QUALIFYING OFFERS: The price of a qualifying offer to Major League Baseball free agents dropped by $500,000 to $18.4 million, a sign of the slide in salaries.

The figure is determined by the average of the top 125 major league contracts this year and marks only the second fall. The price fell by $100,000 to $17.8 million in 2019, then rose to $18.9 million in 2020.

Among the top players eligible for free agency following the World Series are Atlanta first baseman Freddie Freeman, Los Angeles Dodgers pitcher Max Scherzer and shortstop Corey Seager, Houston shortstop Carlos Correa, Colorado shortstop Trevor Story, Toronto shortstop Marcus Semien, Yankees first baseman Anthony Rizzo, San Francisco third baseman/outfielder Kris Bryant, and Mets pitcher Noah Syndergaard, outfielder Michael Conforto and shortstop Javier Baez.

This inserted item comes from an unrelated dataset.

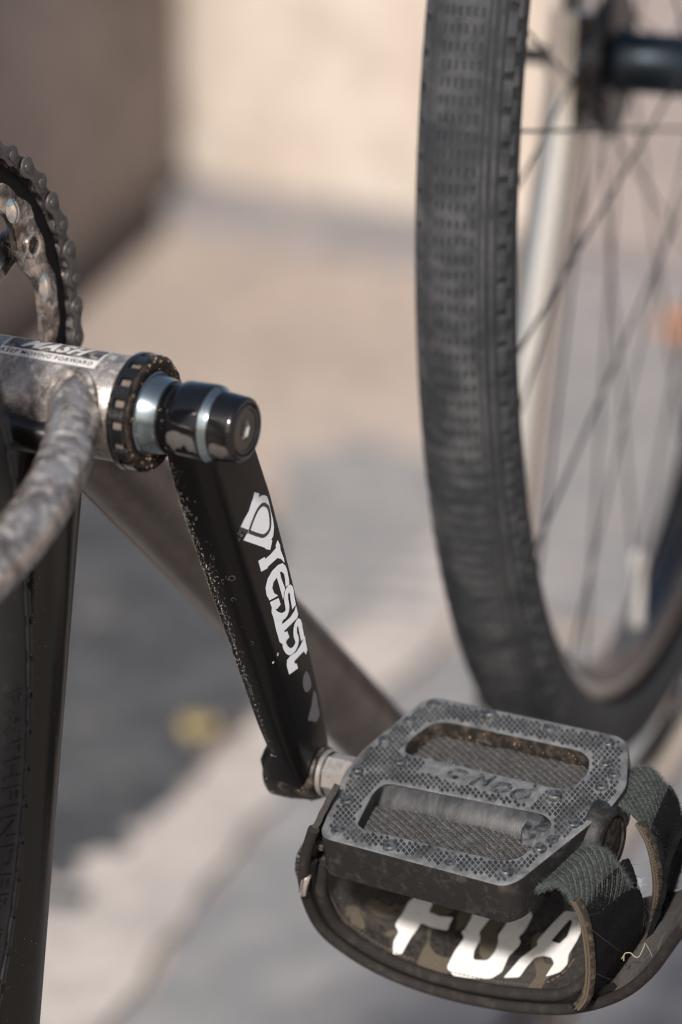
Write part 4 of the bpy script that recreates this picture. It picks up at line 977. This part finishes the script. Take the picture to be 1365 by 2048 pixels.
b5, v5, e5 = band([(-38, -6), (-48, -3), (-54, -4), (-58, -10), (-60.5, -18), (-59.5, -26)], -28.5, 12.0, 'webbing', 'webbing_end')
b6, v6, e6 = band([(97, 26), (91, 19), (86, 9), (82, -6), (77, -26), (70, -43), (60, -56)], 6.0, 17.0, 'fuzz_black', 'hook_strip', weave=.15, twist=lambda f: -3)
b7, v7, e7 = band([(63, -4), (66, -11), (67.5, -24), (67, -38), (64, -50), (58, -57)], -23.0, 15.0, 'fuzz_black', 'hook_strip', th=3.0, weave=.05, twist=lambda f: 4.0)
b8, v8, e8 = band([(67, -2), (70.5, -10), (71.5, -24), (70, -38), (66, -50), (60, -58)], 24.0, 14.0, 'fuzz_black', 'hook_strip', th=3.0, weave=.05, twist=lambda f: -2.5)
for pth, v_ in (([(60.5, -1.5), (63, -9), (64, -22), (63.4, -36), (61, -48), (57, -55)], -38.6), ([(66.2, 1), (70.2, -9), (71.6, -24), (70, -38), (65, -52)], 9.6)):
    m = MB(); q = catmull([pp(a, v_, b) for a, b in pth], 10); m.tube(q, 2.3, 10, flat=(1, .75)); eb = sb(m, 'edge_binding', 'binding')
    m = MB()
    for k in range(len(q) - 1):
        for dv in (-.9, .9): m.tube([q[k].lerp(q[k + 1], .08) + PV * -2.0 + PU * dv, q[k].lerp(q[k + 1], .9) + PV * -2.1 + PU * (dv * .4)], .42, 5)
    o = sb(m, 'stitching', 'stitch'); props(o, kind='stuff')
# loose fibres
def fibres(name, seeds, n, lmin, lmax, w, material, spread=1.0, down=.3):
    m = MB()
    for _ in range(n):
        p = Vector(random.choice(seeds)); d = Vector((random.gauss(0, 1), random.gauss(0, 1), random.gauss(-down, 1))).normalized(); l = random.uniform(lmin, lmax)
        e = d.orthogonal().normalized(); c_ = Vector((random.gauss(0, 1), random.gauss(0, 1), random.gauss(0, 1))).normalized() * l * .35 * spread
        pts = [p, p + d * l * .5 + c_ * .5, p + d * l + c_]
        wv = [w, w * .85, w * .4]; e2_ = d.cross(e)
        vs = []
        for q, ww in zip(pts, wv): vs += [q + e * ww, q - e * ww * .5 + e2_ * ww * .87, q - e * ww * .5 - e2_ * ww * .87]
        m.add(vs, [(0, 1, 4, 3), (1, 2, 5, 4), (2, 0, 3, 5), (3, 4, 7, 6), (4, 5, 8, 7), (5, 3, 6, 8)])
    o = sb(m, name, material); props(o, kind='stuff'); return o
random.seed(33)
e3p = [p for p, _ in e3]; e4p = [p for p, _ in e4]
fibres('fuzz', e3p, 5200, .5, 2.0, .055, 'fuzz', 2.2); fibres('fuzz', e4p, 4400, .5, 1.8, .055, 'fuzz', 2.2)
fibres('fuzz', v3, 4200, .4, 1.4, .05, 'fuzz', 2.4); fibres('fuzz', v4, 3400, .4, 1.3, .05, 'fuzz', 2.4)
fibres('fuzz', v6 + v7 + v8, 20000, .6, 2.2, .065, 'fuzz_black', 2.2)
fibres('loose_thread', e3p + e4p + [p for p, _ in e7], 34, 5, 13, .05, 'fuzz', 1.6)
# steel ring at the inner end
m = MB(); ring = []
for k in range(40):
    a = 2 * pi * k / 40; cx, cy = cos(a), sin(a); q = (abs(cx) ** 4 + abs(cy) ** 4) ** -.25
    ring.append(pp(-56.5 + 2.0 * cy, -30 + 13 * cx * q, -22.5 + 6.0 * cy * q))
m.tube(ring, 1.7, 12, closed=True); sb(m, 'strap_ring', 'chrome')

# small litter caught on the strap, things of their own
def litter(name, m, material, loc_mm, label, cat):
    o = m.build(name, material, None, Matrix.Translation(ROOT_LOC) @ Matrix.Rotation(ROOT_RZ, 4, 'Z') @ IDM); props(o, label, cat); return o
m = MB(); P0 = su(82, -38, -22); tw = catmull([P0 + Vector((-1, 0, 3)) + Vector(v) * .6 for v in ((-10, -3, -7), (-9.5, -3, -2), (-6, -2, -1), (-3, -2, -3), (0, -2, -2), (3, -2, 5), (4, -2, 8), (8, -2, 2), (10, -2, -4))], 5)
m.tube(tw, [.2 if i < 28 else .1 for i in range(len(tw))], 6); m.tube([P0 + Vector((-6.8, -2, 1.5)), P0 + Vector((-7.8, -2, -.5))], .22, 6)
litter('straw', m, 'straw', None, 'thin bent straw stalk caught on the lower edge of the strap', 'straw')
m = MB(); random.seed(2); W0 = pp(71, -8, -14)
for k in range(90):
    a = random.uniform(0, 2 * pi); r0 = random.uniform(0, 1.5); r1 = random.uniform(1, 4.2); q0 = W0 + Vector((r0 * cos(a), random.uniform(-1, 1), r0 * sin(a))); q1 = W0 + Vector((r1 * cos(a + random.uniform(-.6, .6)), random.uniform(-3, 3), r1 * .55 * sin(a + random.uniform(-.6, .6))))
    m.tube([q0, q0.lerp(q1, .5) + Vector((0, 0, random.uniform(-.6, .6))), q1], .04, 4)
litter('cobweb', m, 'cobweb', None, 'pale tuft of cobweb stretched between the frayed strap ends', 'cobweb')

A qualifying offer can be made through the fifth day after the World Series, and a player has a week after that to accept. If a team makes a qualifying offer to a player who signs a major league contract with another club before the amateur draft, his former club would receive a draft pick as compensation at the end of the first round or at the end of competitive balance round B. The placement depends on whether the new contract is worth $50 million or more and the revenue-sharing and luxury tax status of the team losing the player.

While the collective bargaining agreement expires Dec. 1, the rules remain in effect until a successor agreement or until implementation of new work rules following an impasse in bargaining.

A free agent can be made a qualifying offer only if he has been with the same team continuously since opening day and has never received a qualifying offer before.